▶ WORK REQUIRED:
Copy every line of the records below that holds the word "were".

· · · · · · ·

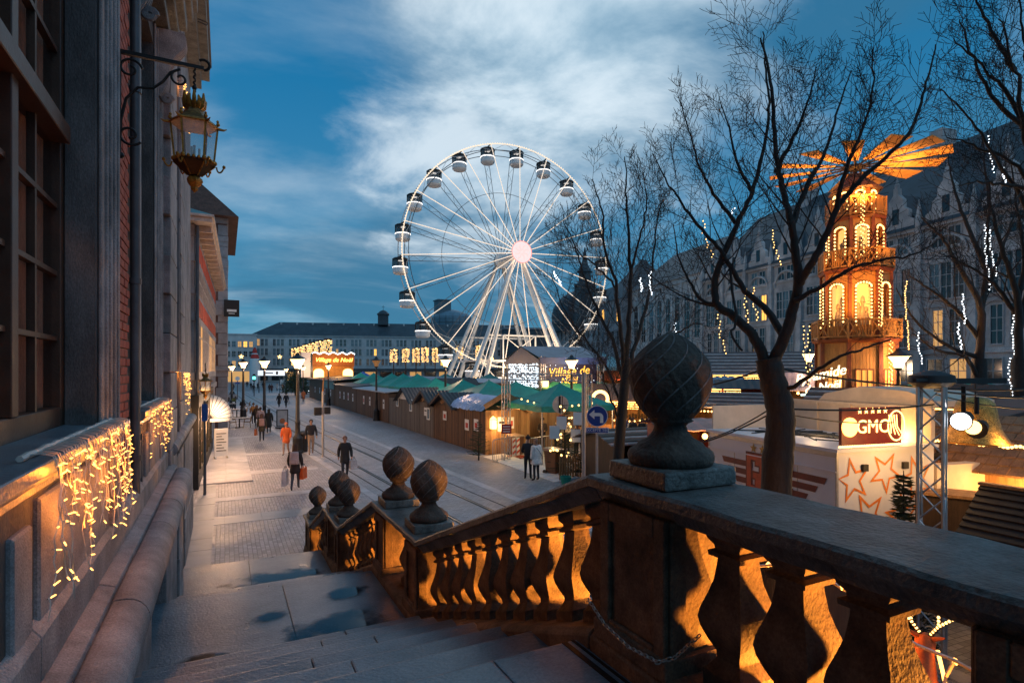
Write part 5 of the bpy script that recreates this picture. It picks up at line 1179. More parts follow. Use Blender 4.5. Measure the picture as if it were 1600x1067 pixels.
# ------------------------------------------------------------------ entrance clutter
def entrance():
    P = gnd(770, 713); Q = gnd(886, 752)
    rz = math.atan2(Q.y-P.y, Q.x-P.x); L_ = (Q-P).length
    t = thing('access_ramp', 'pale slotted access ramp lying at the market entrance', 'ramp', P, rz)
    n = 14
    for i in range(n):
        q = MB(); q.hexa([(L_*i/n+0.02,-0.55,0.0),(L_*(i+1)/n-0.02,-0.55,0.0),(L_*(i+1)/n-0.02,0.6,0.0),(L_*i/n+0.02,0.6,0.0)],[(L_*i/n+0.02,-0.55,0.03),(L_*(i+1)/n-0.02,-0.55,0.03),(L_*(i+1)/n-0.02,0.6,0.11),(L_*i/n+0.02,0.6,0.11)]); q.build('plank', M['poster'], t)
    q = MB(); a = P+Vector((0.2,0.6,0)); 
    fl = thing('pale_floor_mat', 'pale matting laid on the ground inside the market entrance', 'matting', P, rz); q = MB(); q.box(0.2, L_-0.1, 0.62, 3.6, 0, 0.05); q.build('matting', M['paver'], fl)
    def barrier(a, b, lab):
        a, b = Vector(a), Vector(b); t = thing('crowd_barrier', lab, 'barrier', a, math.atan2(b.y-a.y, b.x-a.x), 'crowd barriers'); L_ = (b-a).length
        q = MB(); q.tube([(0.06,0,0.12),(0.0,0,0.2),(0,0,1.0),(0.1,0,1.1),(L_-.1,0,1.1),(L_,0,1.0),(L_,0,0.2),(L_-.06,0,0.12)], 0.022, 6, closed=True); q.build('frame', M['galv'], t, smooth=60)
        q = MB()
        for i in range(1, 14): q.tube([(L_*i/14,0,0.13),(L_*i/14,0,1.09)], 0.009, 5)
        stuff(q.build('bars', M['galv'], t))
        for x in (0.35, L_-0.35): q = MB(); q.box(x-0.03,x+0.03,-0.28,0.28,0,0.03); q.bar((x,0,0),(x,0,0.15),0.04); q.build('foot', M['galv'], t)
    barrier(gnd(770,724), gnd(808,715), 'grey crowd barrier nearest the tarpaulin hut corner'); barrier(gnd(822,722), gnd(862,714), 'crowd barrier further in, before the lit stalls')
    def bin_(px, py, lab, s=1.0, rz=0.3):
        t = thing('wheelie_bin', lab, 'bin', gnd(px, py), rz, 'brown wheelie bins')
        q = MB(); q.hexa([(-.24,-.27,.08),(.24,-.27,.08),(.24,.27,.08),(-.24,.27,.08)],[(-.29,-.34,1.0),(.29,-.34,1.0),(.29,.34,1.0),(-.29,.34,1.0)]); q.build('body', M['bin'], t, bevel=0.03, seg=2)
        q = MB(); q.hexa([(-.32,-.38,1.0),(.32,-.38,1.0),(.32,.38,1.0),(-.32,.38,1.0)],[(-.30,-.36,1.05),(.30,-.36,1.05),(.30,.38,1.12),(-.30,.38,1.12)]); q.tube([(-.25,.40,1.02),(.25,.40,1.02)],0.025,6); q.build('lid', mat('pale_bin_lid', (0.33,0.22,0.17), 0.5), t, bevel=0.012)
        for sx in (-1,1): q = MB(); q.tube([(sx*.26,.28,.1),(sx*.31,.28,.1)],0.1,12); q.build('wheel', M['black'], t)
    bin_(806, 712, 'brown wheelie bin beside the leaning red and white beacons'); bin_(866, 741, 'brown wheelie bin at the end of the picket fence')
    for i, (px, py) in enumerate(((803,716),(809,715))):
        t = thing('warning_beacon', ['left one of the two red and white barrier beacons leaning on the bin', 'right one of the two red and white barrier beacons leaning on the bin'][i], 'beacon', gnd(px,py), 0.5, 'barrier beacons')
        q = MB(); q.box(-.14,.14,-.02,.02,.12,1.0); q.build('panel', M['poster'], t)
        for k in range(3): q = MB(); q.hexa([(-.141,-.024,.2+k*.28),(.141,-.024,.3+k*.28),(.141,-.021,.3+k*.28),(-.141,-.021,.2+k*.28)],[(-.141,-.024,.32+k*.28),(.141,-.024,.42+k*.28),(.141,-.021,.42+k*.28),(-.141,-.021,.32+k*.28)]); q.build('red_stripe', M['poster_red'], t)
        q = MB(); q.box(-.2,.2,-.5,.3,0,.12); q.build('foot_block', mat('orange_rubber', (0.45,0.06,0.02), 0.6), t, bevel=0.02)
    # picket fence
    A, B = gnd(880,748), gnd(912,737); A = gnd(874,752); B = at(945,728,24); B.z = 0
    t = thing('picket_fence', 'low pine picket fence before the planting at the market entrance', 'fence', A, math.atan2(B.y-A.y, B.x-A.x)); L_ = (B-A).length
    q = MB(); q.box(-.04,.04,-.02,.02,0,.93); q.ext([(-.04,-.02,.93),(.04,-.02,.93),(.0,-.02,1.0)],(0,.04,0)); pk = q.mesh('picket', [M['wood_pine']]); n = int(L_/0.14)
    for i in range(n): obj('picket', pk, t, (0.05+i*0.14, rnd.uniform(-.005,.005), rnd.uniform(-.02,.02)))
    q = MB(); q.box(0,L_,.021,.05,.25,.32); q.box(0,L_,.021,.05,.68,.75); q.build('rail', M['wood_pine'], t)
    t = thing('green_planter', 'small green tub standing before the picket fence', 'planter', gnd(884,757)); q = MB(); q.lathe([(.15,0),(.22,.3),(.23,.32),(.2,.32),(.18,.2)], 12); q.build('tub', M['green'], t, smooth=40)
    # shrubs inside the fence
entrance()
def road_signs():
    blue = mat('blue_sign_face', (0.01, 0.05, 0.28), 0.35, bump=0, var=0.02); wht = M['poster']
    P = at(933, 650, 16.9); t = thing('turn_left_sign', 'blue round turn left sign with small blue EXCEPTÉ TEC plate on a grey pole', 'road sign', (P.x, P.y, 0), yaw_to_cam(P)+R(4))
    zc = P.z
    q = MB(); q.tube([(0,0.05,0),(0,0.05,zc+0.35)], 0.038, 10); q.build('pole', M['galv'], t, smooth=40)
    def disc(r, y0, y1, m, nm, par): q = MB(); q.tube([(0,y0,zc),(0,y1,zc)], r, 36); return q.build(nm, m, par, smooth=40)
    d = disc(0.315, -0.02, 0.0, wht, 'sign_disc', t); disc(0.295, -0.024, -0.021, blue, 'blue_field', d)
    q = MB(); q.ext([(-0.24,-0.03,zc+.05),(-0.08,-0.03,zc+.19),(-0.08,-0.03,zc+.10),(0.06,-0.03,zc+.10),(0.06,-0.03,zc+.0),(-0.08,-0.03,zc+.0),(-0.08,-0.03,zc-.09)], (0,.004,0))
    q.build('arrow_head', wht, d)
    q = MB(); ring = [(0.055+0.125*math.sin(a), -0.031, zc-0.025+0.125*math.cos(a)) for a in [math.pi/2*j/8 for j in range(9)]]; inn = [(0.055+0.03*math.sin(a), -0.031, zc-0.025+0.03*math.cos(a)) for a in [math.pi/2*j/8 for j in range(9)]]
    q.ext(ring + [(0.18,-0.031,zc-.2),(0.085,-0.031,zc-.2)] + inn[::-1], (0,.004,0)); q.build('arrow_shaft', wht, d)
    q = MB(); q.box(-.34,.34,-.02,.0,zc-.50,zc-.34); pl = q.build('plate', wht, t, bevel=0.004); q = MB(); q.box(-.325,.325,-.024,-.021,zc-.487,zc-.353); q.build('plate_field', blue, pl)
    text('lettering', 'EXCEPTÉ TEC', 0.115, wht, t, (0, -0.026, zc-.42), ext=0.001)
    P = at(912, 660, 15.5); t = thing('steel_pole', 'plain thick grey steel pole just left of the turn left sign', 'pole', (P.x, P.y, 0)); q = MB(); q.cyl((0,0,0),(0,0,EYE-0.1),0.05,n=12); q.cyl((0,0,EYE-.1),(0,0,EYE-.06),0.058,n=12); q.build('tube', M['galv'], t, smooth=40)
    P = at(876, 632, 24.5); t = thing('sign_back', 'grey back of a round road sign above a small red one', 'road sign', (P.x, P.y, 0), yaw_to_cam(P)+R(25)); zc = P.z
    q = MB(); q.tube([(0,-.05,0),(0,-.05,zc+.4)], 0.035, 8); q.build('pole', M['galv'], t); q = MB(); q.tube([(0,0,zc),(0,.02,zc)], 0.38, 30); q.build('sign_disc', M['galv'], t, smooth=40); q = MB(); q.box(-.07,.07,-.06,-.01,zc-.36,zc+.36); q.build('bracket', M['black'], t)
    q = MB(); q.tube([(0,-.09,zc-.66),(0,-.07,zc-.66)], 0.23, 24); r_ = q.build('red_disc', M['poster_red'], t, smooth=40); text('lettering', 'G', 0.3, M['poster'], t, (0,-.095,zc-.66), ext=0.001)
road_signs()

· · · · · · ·

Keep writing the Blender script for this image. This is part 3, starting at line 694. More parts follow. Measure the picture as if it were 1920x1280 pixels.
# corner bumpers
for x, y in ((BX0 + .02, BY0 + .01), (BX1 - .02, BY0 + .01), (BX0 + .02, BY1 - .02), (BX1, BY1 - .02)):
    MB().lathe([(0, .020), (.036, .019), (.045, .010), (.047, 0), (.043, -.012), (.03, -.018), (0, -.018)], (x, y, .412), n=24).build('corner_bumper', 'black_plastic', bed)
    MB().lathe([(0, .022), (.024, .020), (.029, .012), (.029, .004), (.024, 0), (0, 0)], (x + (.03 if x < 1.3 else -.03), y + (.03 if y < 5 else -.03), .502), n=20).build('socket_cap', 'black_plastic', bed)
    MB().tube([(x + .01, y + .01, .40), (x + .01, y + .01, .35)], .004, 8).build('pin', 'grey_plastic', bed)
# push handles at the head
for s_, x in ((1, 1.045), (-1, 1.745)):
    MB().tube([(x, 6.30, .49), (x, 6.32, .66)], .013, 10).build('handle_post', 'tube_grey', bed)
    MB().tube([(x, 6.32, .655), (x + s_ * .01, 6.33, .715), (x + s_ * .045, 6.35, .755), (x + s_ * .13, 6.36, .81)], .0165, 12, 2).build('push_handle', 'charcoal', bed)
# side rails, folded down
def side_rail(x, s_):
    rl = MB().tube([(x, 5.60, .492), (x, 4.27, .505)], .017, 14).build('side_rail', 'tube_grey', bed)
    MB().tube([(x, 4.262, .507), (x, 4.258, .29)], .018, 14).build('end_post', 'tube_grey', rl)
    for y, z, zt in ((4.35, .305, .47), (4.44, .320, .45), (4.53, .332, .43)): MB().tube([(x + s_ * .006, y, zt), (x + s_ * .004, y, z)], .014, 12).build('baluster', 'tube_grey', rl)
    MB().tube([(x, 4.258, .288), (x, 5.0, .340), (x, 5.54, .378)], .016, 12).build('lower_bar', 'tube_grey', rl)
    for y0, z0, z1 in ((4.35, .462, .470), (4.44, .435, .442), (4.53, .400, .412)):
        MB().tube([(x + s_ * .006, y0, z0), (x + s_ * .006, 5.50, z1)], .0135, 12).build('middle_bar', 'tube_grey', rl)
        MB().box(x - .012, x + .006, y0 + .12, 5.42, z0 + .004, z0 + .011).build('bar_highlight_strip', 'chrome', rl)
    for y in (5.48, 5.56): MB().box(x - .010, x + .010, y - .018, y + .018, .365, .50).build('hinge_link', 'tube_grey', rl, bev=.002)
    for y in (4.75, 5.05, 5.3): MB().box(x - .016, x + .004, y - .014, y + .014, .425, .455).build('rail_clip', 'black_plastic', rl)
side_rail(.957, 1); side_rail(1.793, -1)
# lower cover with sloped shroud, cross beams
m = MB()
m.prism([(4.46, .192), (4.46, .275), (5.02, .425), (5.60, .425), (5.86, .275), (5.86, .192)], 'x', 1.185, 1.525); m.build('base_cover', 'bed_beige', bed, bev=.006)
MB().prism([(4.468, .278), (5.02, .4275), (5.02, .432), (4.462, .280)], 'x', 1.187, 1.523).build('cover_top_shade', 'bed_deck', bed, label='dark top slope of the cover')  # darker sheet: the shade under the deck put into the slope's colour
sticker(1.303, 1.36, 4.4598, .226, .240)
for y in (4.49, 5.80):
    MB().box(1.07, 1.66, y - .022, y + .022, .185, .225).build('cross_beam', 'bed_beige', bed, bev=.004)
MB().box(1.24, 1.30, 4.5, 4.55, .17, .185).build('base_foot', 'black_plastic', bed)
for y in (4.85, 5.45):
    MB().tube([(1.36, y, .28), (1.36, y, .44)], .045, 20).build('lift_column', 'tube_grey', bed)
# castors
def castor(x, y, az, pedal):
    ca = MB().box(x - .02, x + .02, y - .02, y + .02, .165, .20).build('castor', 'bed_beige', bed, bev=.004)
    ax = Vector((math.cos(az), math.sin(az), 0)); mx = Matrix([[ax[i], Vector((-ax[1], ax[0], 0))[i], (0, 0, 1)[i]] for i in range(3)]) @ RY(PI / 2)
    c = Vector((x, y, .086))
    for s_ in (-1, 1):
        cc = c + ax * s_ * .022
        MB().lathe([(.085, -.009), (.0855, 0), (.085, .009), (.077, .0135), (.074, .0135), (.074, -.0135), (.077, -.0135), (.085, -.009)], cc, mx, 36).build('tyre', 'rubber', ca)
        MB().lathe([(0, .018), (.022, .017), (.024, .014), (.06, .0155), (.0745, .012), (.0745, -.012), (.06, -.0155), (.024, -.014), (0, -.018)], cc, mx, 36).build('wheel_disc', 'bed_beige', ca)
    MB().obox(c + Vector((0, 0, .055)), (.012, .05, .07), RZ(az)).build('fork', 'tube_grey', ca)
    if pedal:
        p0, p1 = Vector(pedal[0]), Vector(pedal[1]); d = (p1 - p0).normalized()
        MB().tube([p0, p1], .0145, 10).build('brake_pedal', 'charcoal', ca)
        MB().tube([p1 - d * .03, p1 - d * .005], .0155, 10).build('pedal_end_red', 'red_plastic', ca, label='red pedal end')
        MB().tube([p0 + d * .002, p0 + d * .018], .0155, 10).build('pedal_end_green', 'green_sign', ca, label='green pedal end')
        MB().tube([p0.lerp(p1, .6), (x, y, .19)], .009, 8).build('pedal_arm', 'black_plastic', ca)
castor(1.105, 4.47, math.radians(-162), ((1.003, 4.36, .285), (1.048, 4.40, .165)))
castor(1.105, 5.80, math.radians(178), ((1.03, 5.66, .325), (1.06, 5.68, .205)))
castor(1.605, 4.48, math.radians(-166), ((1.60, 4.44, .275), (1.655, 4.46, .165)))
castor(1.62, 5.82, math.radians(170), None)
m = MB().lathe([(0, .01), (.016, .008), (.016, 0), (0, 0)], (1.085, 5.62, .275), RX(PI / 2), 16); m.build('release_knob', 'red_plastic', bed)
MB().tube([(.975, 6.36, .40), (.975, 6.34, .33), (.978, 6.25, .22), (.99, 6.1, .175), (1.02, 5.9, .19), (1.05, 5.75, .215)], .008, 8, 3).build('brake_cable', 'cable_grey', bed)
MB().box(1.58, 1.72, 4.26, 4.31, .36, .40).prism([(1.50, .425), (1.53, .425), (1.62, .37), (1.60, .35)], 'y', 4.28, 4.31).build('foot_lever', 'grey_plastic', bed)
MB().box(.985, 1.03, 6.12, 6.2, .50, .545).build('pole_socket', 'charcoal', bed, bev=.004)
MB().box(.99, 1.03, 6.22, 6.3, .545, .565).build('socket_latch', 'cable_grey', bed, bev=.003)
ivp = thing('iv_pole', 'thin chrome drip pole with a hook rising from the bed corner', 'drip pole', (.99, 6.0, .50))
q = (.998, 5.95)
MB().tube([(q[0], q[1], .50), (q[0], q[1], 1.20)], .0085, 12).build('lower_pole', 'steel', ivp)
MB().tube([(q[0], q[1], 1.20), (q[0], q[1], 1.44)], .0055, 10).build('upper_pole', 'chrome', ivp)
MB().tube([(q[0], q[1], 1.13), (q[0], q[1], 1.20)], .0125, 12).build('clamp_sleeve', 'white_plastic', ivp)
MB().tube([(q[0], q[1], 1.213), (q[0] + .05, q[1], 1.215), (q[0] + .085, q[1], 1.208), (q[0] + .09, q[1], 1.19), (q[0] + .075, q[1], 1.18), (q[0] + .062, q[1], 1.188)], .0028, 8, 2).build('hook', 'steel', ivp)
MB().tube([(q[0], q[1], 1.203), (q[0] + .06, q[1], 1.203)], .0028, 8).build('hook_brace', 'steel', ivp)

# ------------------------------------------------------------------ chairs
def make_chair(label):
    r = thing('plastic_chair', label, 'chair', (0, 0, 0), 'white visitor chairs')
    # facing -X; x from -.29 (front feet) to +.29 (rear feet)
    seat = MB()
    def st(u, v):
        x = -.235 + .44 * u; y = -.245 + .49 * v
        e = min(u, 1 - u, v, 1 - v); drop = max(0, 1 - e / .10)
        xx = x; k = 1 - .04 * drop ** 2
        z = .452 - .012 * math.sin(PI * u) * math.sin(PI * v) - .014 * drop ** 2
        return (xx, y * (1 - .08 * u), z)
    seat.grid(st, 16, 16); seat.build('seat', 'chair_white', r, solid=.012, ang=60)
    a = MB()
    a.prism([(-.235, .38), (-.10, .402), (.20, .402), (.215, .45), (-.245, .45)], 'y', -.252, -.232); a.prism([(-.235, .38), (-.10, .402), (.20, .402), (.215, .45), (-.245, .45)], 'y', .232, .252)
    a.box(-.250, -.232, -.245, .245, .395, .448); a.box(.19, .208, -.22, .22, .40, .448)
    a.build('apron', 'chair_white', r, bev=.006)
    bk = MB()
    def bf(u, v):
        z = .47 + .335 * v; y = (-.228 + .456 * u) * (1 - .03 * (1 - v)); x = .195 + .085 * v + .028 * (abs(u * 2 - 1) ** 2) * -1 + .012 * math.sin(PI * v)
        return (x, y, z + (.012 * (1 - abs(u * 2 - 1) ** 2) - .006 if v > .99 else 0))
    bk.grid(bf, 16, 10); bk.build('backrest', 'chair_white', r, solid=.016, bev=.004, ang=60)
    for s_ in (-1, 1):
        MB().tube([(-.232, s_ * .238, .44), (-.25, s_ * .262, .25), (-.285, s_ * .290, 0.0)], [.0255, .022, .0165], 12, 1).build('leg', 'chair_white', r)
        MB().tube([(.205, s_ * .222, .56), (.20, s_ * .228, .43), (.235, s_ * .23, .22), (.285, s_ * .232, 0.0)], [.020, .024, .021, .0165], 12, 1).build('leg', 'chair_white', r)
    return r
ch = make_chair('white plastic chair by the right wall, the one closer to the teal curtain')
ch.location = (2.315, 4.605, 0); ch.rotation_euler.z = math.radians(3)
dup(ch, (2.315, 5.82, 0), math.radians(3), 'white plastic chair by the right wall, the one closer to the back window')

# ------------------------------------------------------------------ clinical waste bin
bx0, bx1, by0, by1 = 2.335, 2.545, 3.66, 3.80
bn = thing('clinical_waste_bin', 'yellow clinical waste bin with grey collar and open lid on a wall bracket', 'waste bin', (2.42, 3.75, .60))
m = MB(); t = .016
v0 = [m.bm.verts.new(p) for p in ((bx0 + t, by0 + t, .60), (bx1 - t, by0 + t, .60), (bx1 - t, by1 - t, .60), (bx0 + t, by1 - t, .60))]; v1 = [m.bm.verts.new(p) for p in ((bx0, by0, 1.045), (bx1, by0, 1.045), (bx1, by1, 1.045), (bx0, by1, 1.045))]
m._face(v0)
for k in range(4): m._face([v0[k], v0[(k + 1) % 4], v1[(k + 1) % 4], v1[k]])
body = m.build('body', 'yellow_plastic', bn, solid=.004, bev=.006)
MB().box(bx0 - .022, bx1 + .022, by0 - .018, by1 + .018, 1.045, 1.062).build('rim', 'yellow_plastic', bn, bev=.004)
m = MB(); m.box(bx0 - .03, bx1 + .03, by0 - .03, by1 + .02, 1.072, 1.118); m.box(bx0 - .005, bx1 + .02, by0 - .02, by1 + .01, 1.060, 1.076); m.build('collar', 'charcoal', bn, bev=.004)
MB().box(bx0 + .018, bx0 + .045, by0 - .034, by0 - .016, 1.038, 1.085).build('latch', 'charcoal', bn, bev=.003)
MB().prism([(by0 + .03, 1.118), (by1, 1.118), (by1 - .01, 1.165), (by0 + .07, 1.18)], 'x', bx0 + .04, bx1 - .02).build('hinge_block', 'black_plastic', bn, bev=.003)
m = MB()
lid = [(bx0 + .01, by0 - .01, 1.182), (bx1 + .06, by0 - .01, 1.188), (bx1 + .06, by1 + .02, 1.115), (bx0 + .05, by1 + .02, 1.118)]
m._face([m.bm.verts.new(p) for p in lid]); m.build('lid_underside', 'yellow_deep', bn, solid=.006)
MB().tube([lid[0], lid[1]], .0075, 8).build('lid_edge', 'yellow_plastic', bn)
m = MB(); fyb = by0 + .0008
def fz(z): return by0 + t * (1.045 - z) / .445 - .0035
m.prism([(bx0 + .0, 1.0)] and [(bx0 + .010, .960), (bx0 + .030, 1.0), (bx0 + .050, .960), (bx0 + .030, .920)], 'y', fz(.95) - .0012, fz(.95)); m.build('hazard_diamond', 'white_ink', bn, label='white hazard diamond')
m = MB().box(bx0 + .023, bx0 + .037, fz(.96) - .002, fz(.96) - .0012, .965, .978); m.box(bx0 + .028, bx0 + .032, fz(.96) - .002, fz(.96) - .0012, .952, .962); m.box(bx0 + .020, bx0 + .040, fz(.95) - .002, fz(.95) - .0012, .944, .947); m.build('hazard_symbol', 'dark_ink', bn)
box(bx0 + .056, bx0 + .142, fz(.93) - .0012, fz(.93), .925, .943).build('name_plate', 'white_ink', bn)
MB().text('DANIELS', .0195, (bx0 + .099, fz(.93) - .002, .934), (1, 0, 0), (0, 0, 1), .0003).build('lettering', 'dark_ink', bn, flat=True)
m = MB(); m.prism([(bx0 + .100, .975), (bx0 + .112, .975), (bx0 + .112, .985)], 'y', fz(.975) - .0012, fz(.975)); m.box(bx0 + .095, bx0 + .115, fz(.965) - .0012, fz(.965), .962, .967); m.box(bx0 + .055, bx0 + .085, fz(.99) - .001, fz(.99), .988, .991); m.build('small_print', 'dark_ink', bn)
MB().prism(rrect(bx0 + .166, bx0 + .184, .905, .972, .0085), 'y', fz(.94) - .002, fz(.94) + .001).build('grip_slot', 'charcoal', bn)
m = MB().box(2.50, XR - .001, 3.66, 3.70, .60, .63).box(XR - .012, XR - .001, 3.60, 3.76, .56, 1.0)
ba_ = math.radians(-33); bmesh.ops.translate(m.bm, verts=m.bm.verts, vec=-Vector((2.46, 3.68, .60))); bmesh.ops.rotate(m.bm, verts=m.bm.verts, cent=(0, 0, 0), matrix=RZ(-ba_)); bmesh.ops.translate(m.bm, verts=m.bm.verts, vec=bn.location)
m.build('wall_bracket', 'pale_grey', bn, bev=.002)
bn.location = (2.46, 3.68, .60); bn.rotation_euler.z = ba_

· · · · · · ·

▶ COMPLETED EXERCISE:
Write part 5 of the bpy script that recreates this picture. It picks up at line 1179. More parts follow. Use Blender 4.5. Measure the picture as if it were 1600x1067 pixels.
Keep writing the Blender script for this image. This is part 3, starting at line 694. More parts follow. Measure the picture as if it were 1920x1280 pixels.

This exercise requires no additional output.